Celtics sit everyone, still beat Magic in season finale
Published in Basketball
BOSTON — The Boston Celtics had as many players in street clothes as in uniform Sunday — yet still finished the 2025-26 regular season with a signature victory.
Having already clinched the No. 2 seed in the Eastern Conference, head coach Joe Mazzulla opted to sit all of Boston’s biggest names against the Orlando Magic and field an eight-man skeleton crew made up mostly of end-of-the-bench players.
Five of those eight (Ron Harper Jr., Amari Williams, Max Shulga, John Tonje and Dalano Banton) made at least 18 appearances in the G League this season. Banton had just signed one day earlier to fill the Celtics’ final open roster spot. The only active players with a chance to contribute in the upcoming NBA playoffs, barring a rash of injuries, were Baylor Scheierman, Jordan Walsh and Luka Garza.
But Mazzulla has championed his team’s depth throughout the season, and the Celtics’ stay-ready group delivered, beating a full-strength Magic squad 113-108 at TD Garden.
Scheierman (30 points), Harper (27 points) and Tonje (13 points) all set career highs for points. Garza also turned in a career-high 27 points with 12 rebounds for a double-double and hit the biggest shot of the night: an off-balance, tightly contested 3-pointer over Wendell Carter Jr. with 32 seconds remaining.
That tiebreaking shot put the Celtics ahead for good after Orlando rallied back from a 14-point fourth-quarter deficit. Scheierman, who also had seven assists, six rebounds, two steals and a block, outmuscled Carter on the ensuing possession to force a jump ball and help secure the win.
Jayson Tatum, Jaylen Brown, Derrick White, Neemias Queta, Sam Hauser, Payton Pritchard, Nikola Vucevic and Hugo Gonzalez all did not dress for the game.

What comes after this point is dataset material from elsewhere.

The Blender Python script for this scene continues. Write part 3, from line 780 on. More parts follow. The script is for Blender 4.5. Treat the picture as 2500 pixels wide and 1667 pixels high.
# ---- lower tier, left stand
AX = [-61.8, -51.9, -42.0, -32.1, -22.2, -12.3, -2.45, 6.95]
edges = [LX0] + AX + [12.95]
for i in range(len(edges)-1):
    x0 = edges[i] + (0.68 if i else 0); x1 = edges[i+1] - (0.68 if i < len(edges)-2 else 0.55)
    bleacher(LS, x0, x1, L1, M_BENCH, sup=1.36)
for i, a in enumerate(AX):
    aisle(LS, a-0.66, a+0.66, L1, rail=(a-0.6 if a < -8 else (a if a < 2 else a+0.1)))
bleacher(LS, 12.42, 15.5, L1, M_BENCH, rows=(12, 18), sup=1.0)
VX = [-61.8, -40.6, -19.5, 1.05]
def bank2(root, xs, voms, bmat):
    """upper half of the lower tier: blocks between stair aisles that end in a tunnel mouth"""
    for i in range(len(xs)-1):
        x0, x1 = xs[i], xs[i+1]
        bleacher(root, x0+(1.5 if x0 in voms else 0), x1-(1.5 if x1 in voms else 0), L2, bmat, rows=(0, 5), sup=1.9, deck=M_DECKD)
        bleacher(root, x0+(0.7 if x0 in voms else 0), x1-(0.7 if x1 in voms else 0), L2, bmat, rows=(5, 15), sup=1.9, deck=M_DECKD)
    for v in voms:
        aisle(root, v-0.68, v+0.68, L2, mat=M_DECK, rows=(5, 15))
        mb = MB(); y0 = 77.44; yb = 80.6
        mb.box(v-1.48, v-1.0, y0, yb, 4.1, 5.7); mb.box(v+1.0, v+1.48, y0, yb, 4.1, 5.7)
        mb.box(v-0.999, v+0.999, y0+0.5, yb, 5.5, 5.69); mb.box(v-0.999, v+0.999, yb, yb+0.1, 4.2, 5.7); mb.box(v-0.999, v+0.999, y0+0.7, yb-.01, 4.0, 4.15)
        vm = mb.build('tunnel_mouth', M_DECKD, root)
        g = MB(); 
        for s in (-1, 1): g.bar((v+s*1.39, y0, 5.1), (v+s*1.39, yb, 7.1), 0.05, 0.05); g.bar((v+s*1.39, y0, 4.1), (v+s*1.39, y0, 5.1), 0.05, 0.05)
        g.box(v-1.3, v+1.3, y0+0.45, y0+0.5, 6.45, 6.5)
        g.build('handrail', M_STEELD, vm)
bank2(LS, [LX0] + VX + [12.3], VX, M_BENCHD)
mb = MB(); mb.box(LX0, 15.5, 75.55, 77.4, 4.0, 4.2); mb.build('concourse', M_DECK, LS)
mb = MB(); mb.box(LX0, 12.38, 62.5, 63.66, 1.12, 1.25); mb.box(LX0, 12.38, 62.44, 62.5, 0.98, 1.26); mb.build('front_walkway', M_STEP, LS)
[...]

The result, coupled with the Philadelphia 76ers’ victory over the tanking Milwaukee Bucks, dropped the Magic to eighth in the East standings. They’ll visit the 76ers on Wednesday in the 7 vs. 8 play-in game, with the winner advancing to face the Celtics in the best-of-seven first round.
A Celtics-Magic draw would be a rematch of last year’s rough-and-tumble opening-round series, which Boston won in five games. Many of the key Orlando figures from that series remain (Paolo Banchero, Franz Wagner, Carter, head coach Jamahl Mosley), but the Celtics did not see then-injured starting point guard Jalen Suggs or offseason pickup Desmond Bane last postseason.
Boston and Philadelphia last met in the playoffs in 2021. The Sixers currently are without star center Joel Embiid, who underwent an emergency appendectomy this week and has yet to return.
The Celtics went 2-2 against each of their potential first-round opponents this season, with six of the eight matchups coming in October or November.
The JV C’s pushed Orlando from the jump, forcing four turnovers in the opening four minutes, and held a 10-8 lead at the first timeout. But they struggled early to generate offense with most of their primary creators unavailable.
Harper was an early bright spot with 12 first-quarter points on 4-of-7 shooting, plus two steals. His teammates shot a combined 2 for 16 in the first, however, Orlando led by as many as 11.
Scheierman and Garza both reached double figures during the second quarter, and the Celtics kept it close, trailing 61-52 at halftime. They pulled even closer early in the second half, then surged ahead over the course of a dominant third quarter.
Consecutive 3-pointers by Walsh, Shulga and Harper cut Orlando’s lead to 71-70, and another by Scheierman shortly thereafter tied it up at 73-73. A driving dunk by Harper and a Garza putback capped a 13-2 run and gave Boston a four-point lead.
All told, the Celtics scored on nine straight possessions. Five of those were from beyond the arc, headlined by a high-arcing Scheierman stepback over center Goga Bitadze. They outscored Orlando 42-20 in the third quarter and took a 94-81 lead into the fourth before their offense began to lose steam.
Mosley appeared set on resting Bane, whom he played for just six minutes over the first three quarters. But with the Magic on the ropes, he reinserted the veteran guard and kept him on the floor for the entire final period.
Bane hit a three to cut it to 108-104 remaining, and the Celtics turned it over on their next two possessions. Scheierman sprinted back after the second of those giveaways to block a Wagner layup, but Suggs followed with triple that pulled Orlando even. Garza’s contested three seconds later proved to be the difference for Boston.